▸ SOURCE DATA
★ ★ ★ ★ ★

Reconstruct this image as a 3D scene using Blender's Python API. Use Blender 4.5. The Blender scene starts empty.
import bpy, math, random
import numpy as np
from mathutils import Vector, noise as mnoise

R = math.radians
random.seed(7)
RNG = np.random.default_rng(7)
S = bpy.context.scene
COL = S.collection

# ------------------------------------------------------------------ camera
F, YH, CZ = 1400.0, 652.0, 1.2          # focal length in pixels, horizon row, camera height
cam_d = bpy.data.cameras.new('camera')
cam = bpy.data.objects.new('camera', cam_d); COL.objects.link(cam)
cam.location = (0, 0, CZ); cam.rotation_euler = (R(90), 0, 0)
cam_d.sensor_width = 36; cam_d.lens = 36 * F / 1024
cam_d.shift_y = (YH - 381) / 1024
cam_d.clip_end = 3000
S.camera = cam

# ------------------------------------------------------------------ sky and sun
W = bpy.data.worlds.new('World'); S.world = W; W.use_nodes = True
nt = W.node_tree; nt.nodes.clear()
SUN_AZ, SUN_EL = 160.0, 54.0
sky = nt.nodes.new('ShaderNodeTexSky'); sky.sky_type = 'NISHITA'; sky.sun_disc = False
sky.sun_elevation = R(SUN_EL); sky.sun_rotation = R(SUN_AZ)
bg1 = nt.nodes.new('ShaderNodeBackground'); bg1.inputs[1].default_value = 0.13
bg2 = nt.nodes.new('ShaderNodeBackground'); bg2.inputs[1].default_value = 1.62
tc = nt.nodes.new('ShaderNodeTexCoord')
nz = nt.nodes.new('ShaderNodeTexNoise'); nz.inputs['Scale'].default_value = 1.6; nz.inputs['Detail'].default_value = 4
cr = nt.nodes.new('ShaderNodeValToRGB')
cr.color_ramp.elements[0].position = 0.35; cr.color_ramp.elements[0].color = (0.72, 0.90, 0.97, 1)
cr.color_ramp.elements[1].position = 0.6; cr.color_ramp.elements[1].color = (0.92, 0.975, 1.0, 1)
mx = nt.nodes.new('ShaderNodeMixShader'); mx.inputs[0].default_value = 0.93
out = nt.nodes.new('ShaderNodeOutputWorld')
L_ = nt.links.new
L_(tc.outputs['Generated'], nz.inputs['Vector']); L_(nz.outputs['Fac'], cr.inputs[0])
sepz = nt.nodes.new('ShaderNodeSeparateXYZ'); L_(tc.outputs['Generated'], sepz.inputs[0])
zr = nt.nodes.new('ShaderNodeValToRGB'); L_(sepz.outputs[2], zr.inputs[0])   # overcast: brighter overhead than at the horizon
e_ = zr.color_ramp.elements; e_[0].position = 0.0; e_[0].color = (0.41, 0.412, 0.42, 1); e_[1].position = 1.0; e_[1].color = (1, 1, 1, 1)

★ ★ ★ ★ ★

▸ DIRECTION
Reproduce the material in full, with no word added or dropped.

▸ ANSWER IN FULL
Reconstruct this image as a 3D scene using Blender's Python API. Use Blender 4.5. The Blender scene starts empty.
import bpy, math, random
import numpy as np
from mathutils import Vector, noise as mnoise

R = math.radians
random.seed(7)
RNG = np.random.default_rng(7)
S = bpy.context.scene
COL = S.collection

# ------------------------------------------------------------------ camera
F, YH, CZ = 1400.0, 652.0, 1.2          # focal length in pixels, horizon row, camera height
cam_d = bpy.data.cameras.new('camera')
cam = bpy.data.objects.new('camera', cam_d); COL.objects.link(cam)
cam.location = (0, 0, CZ); cam.rotation_euler = (R(90), 0, 0)
cam_d.sensor_width = 36; cam_d.lens = 36 * F / 1024
cam_d.shift_y = (YH - 381) / 1024
cam_d.clip_end = 3000
S.camera = cam

# ------------------------------------------------------------------ sky and sun
W = bpy.data.worlds.new('World'); S.world = W; W.use_nodes = True
nt = W.node_tree; nt.nodes.clear()
SUN_AZ, SUN_EL = 160.0, 54.0
sky = nt.nodes.new('ShaderNodeTexSky'); sky.sky_type = 'NISHITA'; sky.sun_disc = False
sky.sun_elevation = R(SUN_EL); sky.sun_rotation = R(SUN_AZ)
bg1 = nt.nodes.new('ShaderNodeBackground'); bg1.inputs[1].default_value = 0.13
bg2 = nt.nodes.new('ShaderNodeBackground'); bg2.inputs[1].default_value = 1.62
tc = nt.nodes.new('ShaderNodeTexCoord')
nz = nt.nodes.new('ShaderNodeTexNoise'); nz.inputs['Scale'].default_value = 1.6; nz.inputs['Detail'].default_value = 4
cr = nt.nodes.new('ShaderNodeValToRGB')
cr.color_ramp.elements[0].position = 0.35; cr.color_ramp.elements[0].color = (0.72, 0.90, 0.97, 1)
cr.color_ramp.elements[1].position = 0.6; cr.color_ramp.elements[1].color = (0.92, 0.975, 1.0, 1)
mx = nt.nodes.new('ShaderNodeMixShader'); mx.inputs[0].default_value = 0.93
out = nt.nodes.new('ShaderNodeOutputWorld')
L_ = nt.links.new
L_(tc.outputs['Generated'], nz.inputs['Vector']); L_(nz.outputs['Fac'], cr.inputs[0])
sepz = nt.nodes.new('ShaderNodeSeparateXYZ'); L_(tc.outputs['Generated'], sepz.inputs[0])
zr = nt.nodes.new('ShaderNodeValToRGB'); L_(sepz.outputs[2], zr.inputs[0])   # overcast: brighter overhead than at the horizon
e_ = zr.color_ramp.elements; e_[0].position = 0.0; e_[0].color = (0.41, 0.412, 0.42, 1); e_[1].position = 1.0; e_[1].color = (1, 1, 1, 1)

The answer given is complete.